Conforme noticia a imprensa, Dilma resolveu cancelar sua ida
a Washington – seria a primeira visita de Estado de um presidente brasileiro ao
coração do poder norte-americano desde que Fernando Henrique Cardoso lá esteve
em 1995 – depois de ouvir Lula, João Santana e Franklin Martins. Só depois que
seus sábios opinaram, a presidente comunicou a decisão ao chanceler Luiz
Alberto Figueiredo.
Revela-se, em mais este episódio, como o PT trata questões
de Estado: com viés partidário, eleitoral e ideológico. Nada mais conveniente
para isso do que a criação de um inimigo externo que muita gente adora odiar. Na
lógica do marketing, vale mais a retórica do que a ação política capaz de
transformar desafios em oportunidades para o país.

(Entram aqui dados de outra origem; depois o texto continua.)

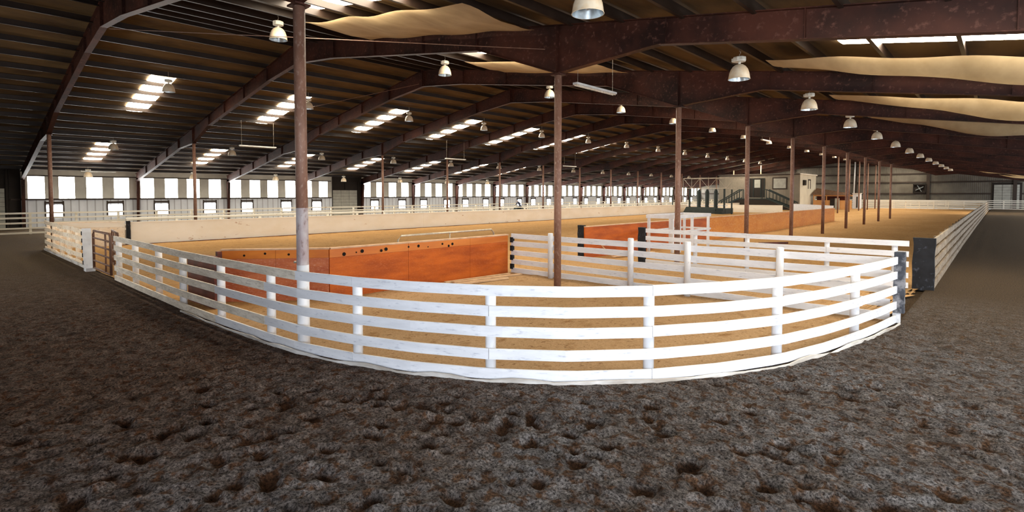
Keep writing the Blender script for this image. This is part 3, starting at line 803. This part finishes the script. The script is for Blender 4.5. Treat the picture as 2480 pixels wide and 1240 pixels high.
# dark knot holes along the top board (facing the viewer)
for s, dz, r_ in ((.55,.14,.028),(1.05,.10,.03),(1.62,.13,.03),(2.0,.12,.05),(3.0,.17,.05),(3.35,.15,.02),(3.52,.13,.05),(4.1,.16,.04),(4.25,.13,.05),(5.0,.12,.03),(5.35,.12,.045),(5.7,.17,.02),(6.25,.12,.035),(6.5,.20,.04),(6.65,.15,.045)):
    q = p.at(s)[0]; d = p.at(s)[1]; n = Vector((d.y, -d.x, 0)); c = q+n*.034+Vector((0,0,1.33-dz))
    g = MB(); g.tube([c-n*.005, c+n*.003], r_, 10); obj('knot_hole', g, 'hole', t)
board_wall('plywood_wall', [(-15.3,4.25),(-13.55,4.32)], 1.22, 1.27, 'short dark red board panel close behind the curved fence', 'dark_wood', 'dark_wood', th=.05)
g = MB(); g.box(-14.45,-14.3,4.62,4.72,-.05,1.3); tag(obj('wall_post', g, 'dark_wood'), 'dark red post at the left end of the near orange wall', 'post')
t, p = board_wall('plywood_wall', [(-12.85,18.3),(-12.45,40),(-12.25,60.2)], 1.38, 1.34, 'long orange board wall reaching back past the white stand', 'orange_far', 'cap',
                  boards=[(0,4.9,'orange'),(4.9,12,'orange'),(12,20,'orange_far'),(20,28,'orange_far'),(28,35,'orange_far'),(35,41.9,'orange_far')], th=.06, capw=.12)

# ---------------------------------------------------------------- planks on the sand
def plank(pts, w, h, label, mat='plank', z=.06):
    (x0,y0),(x1,y1) = pts; a = Vector((x0,y0,z)); b2 = Vector((x1,y1,z)); g = MB(); g.beam(a, b2, w, h)
    tag(obj('plank', g, mat), label, 'plank', None)
plank(((-12.35,10.3),(-12.1,12.9)), .09, .05, 'pale plank lying closest along the foot of the near orange wall')
plank(((-12.1,10.45),(-11.75,13.1)), .09, .05, 'pale plank on the sand, middle of the three beside the orange wall')
plank(((-11.95,9.6),(-11.5,12.2)), .07, .05, 'pale plank on the sand, farthest of three from the orange wall')
t = thing('broken_panel', (-12.3,19.2,0), 'broken tan board frame lying before the long orange wall', 'debris')
for a, b2, w_ in (((-12.45,19.0,.55),(-12.15,21.6,.62),.05),((-12.4,19.0,.5),(-12.15,19.4,.06),.06),((-12.1,19.3,.06),(-11.6,22.0,.10),.14),((-12.25,20.0,.07),(-11.4,21.6,.06),.10)):
    g = MB(); g.beam(a, b2, w_, .04); obj('board', g, 'plank', t)
plank(((-9.6,30.0),(-8.6,31.4)), .16, .10, 'short dark log lying behind the back cross fence', 'dark_wood')

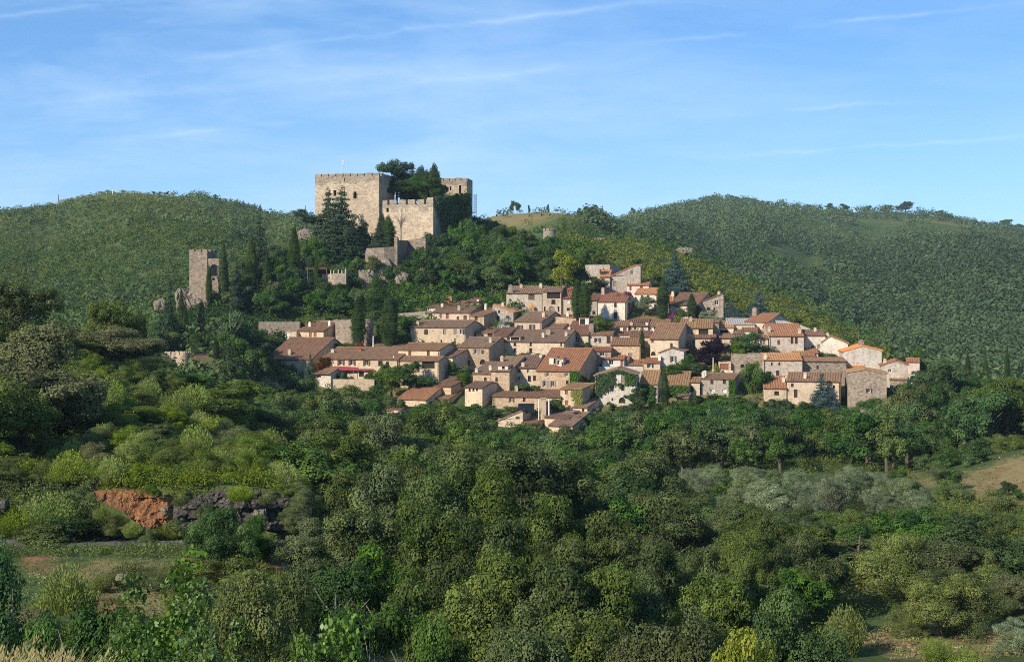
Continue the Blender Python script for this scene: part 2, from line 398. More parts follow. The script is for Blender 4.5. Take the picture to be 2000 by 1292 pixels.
def corrugated(mb, eL, eR, rR, rL, pitch=0.5, amp=0.11, thick=0.16, sag=0.05, seed=0):
    """a canal-tile roof slope: ribs run from the eave (eL,eR) up to the ridge (rL,rR)"""
    eL, eR, rR, rL = map(Vector, (eL, eR, rR, rL))
    nrm = (eR - eL).cross(rL - eL).normalized()
    if nrm.z < 0: nrm.negate()
    ribs = max(2, round(max((eR - eL).length, (rR - rL).length) / pitch))
    nu, nv = ribs * 4, 6
    prof_ = (0.0, 0.75, 1.0, 0.75)
    base = len(mb.v)
    rng = random.Random(seed)
    jit = [[rng.uniform(-.5, .5) * 0.05 for _ in range(ribs + 1)] for _ in range(nv + 1)]
    for k in range(nv + 1):
        v = k / nv
        for i in range(nu + 1):
            u = i / nu
            p = (eL * (1 - u) + eR * u) * (1 - v) + (rL * (1 - u) + rR * u) * v
            w = sag * mnoise.noise((u * 2.2 + seed, v * 2, seed * 1.7)) - sag * 0.8 * math.sin(math.pi * u) * math.sin(math.pi * v)
            if k == 0: p = p - (rL - eL).normalized() * (0.05 + jit[0][i // 4])
            mb.v.append(tuple(p + nrm * (prof_[i % 4] * amp + w + jit[k][i // 4] * 0.5)))
    for k in range(nv):
        for i in range(nu):
            a = base + k * (nu + 1) + i
            mb.f.append((a, a + 1, a + nu + 2, a + nu + 1))
    b = len(mb.v)
    dn = nrm * -thick
    mb.v += [tuple(p + dn) for p in (eL, eR, rR, rL)]
    mb.f.append((b + 3, b + 2, b + 1, b))
    mb.f.append(tuple([b] + [b + 1] + [base + i for i in range(nu, -1, -1)]))
    mb.f.append(tuple([b + 1, b + 2] + [base + k * (nu + 1) + nu for k in range(nv, -1, -1)]))
    mb.f.append(tuple([b + 3, b] + [base + k * (nu + 1) for k in range(nv + 1)]))
    top = base + nv * (nu + 1)
    mb.f.append(tuple([b + 2, b + 3] + [top + i for i in range(nu + 1)]))


def arc(x0, x1, z0, z1, n=8, pointed=False):
    """outline of an arch top from (x1, z0) over the crown z1 back to (x0, z0)"""
    c, hw = (x0 + x1) / 2, (x1 - x0) / 2
    out = []
    for i in range(n + 1):
        t = math.pi * i / n
        x = c + hw * math.cos(t)
        z = z0 + (z1 - z0) * ((1 - abs(math.cos(t)) ** 1.6) if pointed else math.sin(t))
        out.append((x, z))
    return out


def facade(mb, x0, x1, z0, z1, holes, depth=0.25, y=0.0):
    """wall face in the plane y with real openings: holes = (hx0, hx1, hz0, hz1, arched)"""
    xs = sorted({x0, x1, *[min(max(h[k], x0), x1) for h in holes for k in (0, 1)]})
    zs = sorted({z0, z1, *[min(max(h[k], z0), z1) for h in holes for k in (2, 3)]})
    for xa, xb in zip(xs, xs[1:]):
        for za, zb in zip(zs, zs[1:]):
            cx, cz = (xa + xb) / 2, (za + zb) / 2
            if any(h[0] < cx < h[1] and h[2] < cz < h[3] for h in holes): continue
            if xb - xa < 1e-4 or zb - za < 1e-4: continue
            mb.poly(((xa, y, za), (xb, y, za), (xb, y, zb), (xa, y, zb)))
    for hx0, hx1, hz0, hz1, ar in holes:
        a = [(hx0, hz0), (hx1, hz0), (hx1, hz1), (hx0, hz1)]
        if ar:
            zs_ = hz1 - (hx1 - hx0) * (0.5 if ar == 1 else 0.75)
            pa = arc(hx0, hx1, zs_, hz1, pointed=(ar == 2))
            h = len(pa) // 2
            mb.poly([(hx1, y, hz1)] + [(p[0], y, p[1]) for p in pa[h::-1]])
            mb.poly([(hx0, y, hz1)] + [(p[0], y, p[1]) for p in pa[:h - 1:-1]])
            a = [(hx0, hz0), (hx1, hz0)] + pa
        for (xa, za), (xb, zb) in zip(a, a[1:] + a[:1]):
            mb.poly(((xa, y, za), (xb, y, zb), (xb, y + depth, zb), (xa, y + depth, za)))


SHUT = {'b': 'brownwood', 'g': 'greywood', 'k': 'darkwood', 'r': 'redwood', 'o': 'orangewood', 'u': 'bluepaint', 'w': 'whitepaint', 't': 'tealpaint'}
WLAB = {}


def opening(root, x, z, w, h, st, depth=0.25, y=0.0):
    """a window or door in the plane y of a wall; lower case: closed leaves, upper case: leaves folded open on the wall; d: dark hole"""
    c = st[0]
    x0, x1, z0, z1 = x - w / 2, x + w / 2, z - h / 2, z + h / 2
    door = 'D' in st[1:]
    if c == 'd':
        mb = MB(); mb.poly(((x0 - .02, y + depth, z0 - .02), (x1 + .02, y + depth, z0 - .02), (x1 + .02, y + depth, z1 + .02), (x0 - .02, y + depth, z1 + .02)))
        mb.box(x0 - .06, x1 + .06, y - .05, y + .02, z0 - .09, z0 + .002)
        mb.build('window' if not door else 'door', M['void'], root)
        return
    fw = min(.08, w * .12)
    mb = MB()
    for b in ((x0, x0 + fw, z0, z1), (x1 - fw, x1, z0, z1), (x0 + fw, x1 - fw, z0, z0 + fw), (x0 + fw, x1 - fw, z1 - fw, z1)):
        mb.box(b[0], b[1], y + depth * .55, y + depth * .8, b[2], b[3])
    if c in 'BGKPW': mb.box(x - .025, x + .025, y + depth * .56, y + depth * .79, z0 + fw, z1 - fw)
    fr = mb.build('door' if door else 'window', M['whitepaint' if c in 'BGKPW' else SHUT[c.lower()]], root)
    if c in 'BGKPW':
        p = MB(); p.poly(((x0, y + depth * .72, z0), (x1, y + depth * .72, z0), (x1, y + depth * .72, z1), (x0, y + depth * .72, z1)))
        p.build('pane', M['glass'], fr)
        if c in 'BGK':
            sides = (-1, 1) if 'L' not in st and 'R' not in st else ((-1,) if 'L' in st else (1,))
            for sd in sides:
                q = MB(); sw = w * (.5 if len(sides) == 2 else .95)
                xa = x0 - sw - .03 if sd < 0 else x1 + .03
                q.box(xa, xa + sw, y - .07, y - .015, z0 - .04, z1 + .04)
                for i in range(5):
                    zz = z0 + (i + .5) / 5 * h
                    q.box(xa + .05, xa + sw - .05, y - .085, y - .069, zz - h * .03, zz + h * .03)
                q.build('shutter', M[SHUT[c.lower()]], fr)
    else:
        nm = 'door_leaf' if door else 'shutter'
        for a, b in ((x0 + fw, x - .01), (x + .01, x1 - fw)) if w > .5 and not ('1' in st) else ((x0 + fw, x1 - fw),):
            q = MB(); q.box(a, b, y + depth * .6, y + depth * .75, z0 + fw * .5, z1 - fw)
            for i in range(4):
                zz = z0 + (i + .5) / 4 * h
                q.box(a + .03, b - .03, y + depth * .56, y + depth * .61, zz - h * .02, zz + h * .02)
            q.build(nm, M[SHUT[c.lower()]], fr)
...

A visita de outubro poderia servir muito para os interesses
brasileiros, principalmente num momento em que o país luta para recuperar a
confiança internacional e para atrair o – até agora inexistente – investimento
estrangeiro para seu bilionário programa de concessões de infraestrutura.
O empresariado brasileiro cita ainda outros temas que
poderiam ser destravados no encontro de cúpula, como a eliminação da
bitributação nas transações entre os dois países e a retirada do Brasil da
lista de observação das nações acusadas de pirataria. Depois de ontem, esta
agenda está, por ora, interditada.
A diplomacia brasileira também poderia aproveitar a
oportunidade para abrir mais espaço para produtos brasileiros no gigantesco
mercado americano. Somos um dos poucos países que mais compram do que vendem
aos EUA: o déficit acumulado desde 2009 já chega a US$ 33,5 bilhões, revertendo
saldo que chegou a ser positivo em quase US$ 10 bilhões em 2006.

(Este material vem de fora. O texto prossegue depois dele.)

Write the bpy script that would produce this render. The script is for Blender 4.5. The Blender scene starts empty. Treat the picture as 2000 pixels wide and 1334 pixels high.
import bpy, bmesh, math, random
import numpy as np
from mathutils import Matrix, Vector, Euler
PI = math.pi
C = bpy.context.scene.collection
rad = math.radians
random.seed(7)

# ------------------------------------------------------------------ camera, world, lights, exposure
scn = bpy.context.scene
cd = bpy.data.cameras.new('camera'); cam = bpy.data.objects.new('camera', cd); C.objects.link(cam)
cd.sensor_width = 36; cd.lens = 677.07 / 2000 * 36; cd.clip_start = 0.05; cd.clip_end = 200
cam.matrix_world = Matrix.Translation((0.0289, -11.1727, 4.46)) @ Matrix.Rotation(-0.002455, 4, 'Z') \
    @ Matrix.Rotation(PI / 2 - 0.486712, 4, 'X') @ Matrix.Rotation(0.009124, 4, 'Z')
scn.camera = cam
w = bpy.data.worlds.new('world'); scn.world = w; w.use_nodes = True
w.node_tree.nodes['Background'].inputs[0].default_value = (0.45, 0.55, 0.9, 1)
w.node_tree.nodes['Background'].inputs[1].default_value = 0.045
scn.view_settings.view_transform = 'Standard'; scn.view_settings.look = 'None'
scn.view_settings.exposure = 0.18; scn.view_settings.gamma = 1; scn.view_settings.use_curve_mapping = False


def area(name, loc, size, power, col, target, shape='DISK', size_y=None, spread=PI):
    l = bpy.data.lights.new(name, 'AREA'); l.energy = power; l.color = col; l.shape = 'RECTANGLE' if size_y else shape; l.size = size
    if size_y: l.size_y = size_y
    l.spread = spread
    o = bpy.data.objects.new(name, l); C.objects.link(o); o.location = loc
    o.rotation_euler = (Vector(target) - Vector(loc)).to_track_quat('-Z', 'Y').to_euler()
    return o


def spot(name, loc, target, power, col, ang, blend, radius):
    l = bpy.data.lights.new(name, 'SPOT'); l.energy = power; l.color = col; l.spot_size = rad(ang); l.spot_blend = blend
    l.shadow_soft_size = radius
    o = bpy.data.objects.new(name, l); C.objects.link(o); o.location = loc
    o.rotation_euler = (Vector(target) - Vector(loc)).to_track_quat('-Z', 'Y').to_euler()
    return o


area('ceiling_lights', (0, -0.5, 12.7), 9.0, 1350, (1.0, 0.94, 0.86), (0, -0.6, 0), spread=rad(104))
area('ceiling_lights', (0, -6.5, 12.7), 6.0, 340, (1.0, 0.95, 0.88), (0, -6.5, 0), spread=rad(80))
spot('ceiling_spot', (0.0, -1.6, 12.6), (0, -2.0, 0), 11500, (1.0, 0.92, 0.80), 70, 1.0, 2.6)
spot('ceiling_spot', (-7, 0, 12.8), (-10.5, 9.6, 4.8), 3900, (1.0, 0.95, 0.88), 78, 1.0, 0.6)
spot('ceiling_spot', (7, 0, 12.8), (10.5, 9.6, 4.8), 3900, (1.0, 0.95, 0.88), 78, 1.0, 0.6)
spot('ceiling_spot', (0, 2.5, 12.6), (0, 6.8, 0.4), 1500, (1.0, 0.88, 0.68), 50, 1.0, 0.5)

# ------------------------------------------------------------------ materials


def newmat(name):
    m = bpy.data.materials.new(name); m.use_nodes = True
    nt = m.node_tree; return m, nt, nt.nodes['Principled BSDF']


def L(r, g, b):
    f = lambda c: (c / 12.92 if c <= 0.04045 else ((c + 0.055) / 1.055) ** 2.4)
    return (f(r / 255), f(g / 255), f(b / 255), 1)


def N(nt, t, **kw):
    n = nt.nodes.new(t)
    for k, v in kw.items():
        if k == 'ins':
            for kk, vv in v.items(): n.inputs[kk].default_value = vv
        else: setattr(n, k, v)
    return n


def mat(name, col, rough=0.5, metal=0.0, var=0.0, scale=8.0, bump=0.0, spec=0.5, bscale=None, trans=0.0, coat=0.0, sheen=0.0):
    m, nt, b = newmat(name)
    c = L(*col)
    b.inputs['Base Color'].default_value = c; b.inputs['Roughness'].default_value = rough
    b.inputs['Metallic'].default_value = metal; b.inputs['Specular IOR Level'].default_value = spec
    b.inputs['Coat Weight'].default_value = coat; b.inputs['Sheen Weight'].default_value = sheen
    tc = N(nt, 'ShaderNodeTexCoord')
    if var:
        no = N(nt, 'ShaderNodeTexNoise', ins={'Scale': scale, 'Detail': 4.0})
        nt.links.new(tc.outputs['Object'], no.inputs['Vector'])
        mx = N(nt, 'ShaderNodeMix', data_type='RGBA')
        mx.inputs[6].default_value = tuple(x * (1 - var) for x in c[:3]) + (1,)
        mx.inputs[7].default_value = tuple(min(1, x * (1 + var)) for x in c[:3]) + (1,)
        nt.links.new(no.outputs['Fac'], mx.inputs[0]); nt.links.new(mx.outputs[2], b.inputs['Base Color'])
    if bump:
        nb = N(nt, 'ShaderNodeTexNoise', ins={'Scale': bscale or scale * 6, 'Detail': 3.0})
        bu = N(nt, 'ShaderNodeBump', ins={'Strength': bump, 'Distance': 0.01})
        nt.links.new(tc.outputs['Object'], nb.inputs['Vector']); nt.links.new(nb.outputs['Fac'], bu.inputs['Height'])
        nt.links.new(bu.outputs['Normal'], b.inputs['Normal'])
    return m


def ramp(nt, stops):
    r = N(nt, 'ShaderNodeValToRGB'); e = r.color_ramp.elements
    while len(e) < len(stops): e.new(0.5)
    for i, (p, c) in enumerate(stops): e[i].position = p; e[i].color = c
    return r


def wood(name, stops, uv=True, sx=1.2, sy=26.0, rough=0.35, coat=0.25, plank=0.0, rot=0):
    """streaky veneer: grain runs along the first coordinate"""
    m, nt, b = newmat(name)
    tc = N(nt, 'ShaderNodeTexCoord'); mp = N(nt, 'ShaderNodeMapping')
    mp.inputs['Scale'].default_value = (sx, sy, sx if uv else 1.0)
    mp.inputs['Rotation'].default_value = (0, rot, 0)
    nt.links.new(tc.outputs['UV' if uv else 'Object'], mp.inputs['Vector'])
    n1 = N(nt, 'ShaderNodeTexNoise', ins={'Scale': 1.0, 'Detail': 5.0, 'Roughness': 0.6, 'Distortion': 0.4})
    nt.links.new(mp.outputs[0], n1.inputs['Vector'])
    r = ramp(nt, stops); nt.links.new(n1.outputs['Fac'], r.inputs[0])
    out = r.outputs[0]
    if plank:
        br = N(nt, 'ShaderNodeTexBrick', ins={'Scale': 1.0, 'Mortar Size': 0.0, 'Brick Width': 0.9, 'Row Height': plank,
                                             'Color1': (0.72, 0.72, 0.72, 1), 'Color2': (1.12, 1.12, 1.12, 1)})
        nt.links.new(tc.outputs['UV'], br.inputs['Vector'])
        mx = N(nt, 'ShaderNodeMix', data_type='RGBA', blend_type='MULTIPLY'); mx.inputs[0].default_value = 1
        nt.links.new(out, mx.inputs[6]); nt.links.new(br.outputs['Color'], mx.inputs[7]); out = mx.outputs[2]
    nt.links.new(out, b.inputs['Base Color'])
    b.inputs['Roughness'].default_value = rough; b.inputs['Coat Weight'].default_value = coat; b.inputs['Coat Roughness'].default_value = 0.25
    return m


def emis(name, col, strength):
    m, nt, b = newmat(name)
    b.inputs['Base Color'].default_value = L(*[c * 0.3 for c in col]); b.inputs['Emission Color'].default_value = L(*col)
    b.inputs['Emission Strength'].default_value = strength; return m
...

Enfrentar e tentar equacionar problemas desta monta dá
trabalho e o PT não é muito chegado a isso. É sempre mais conveniente, para os
interesses eleitorais do partido, comprar uma boa briga, posar de defensor da
nação e não resolver absolutamente nada. Perde o país.
“A reclamação deve ter eficácia. O certo a se fazer seria
deixar o assunto nas mãos dos ministérios exteriores, levantar o tema em
organizações internacionais, como a presidente pretende fazer, e, até mesmo,
abordar isso abertamente durante a visita de Estado. Essa atitude seria mais
eficaz e mais constrangedora para o governo Obama”, receita o ex-embaixador
José Botafogo Gonçalves n’O Globo.
Condenar e repudiar as tentativas de espionagem, que ferem a
soberania da nação, era atitude correta e necessária. Mas tratar o problema com
a altivez que um país como Brasil deve ter era algo ainda mais premente. O
governo Dilma tinha excelente oportunidade para fazer uma defesa contundente de
valores com os quais os brasileiros comungam. Mas preferiu jogar para a plateia
e fugir da briga. Liderança não se proclama apenas, se exerce.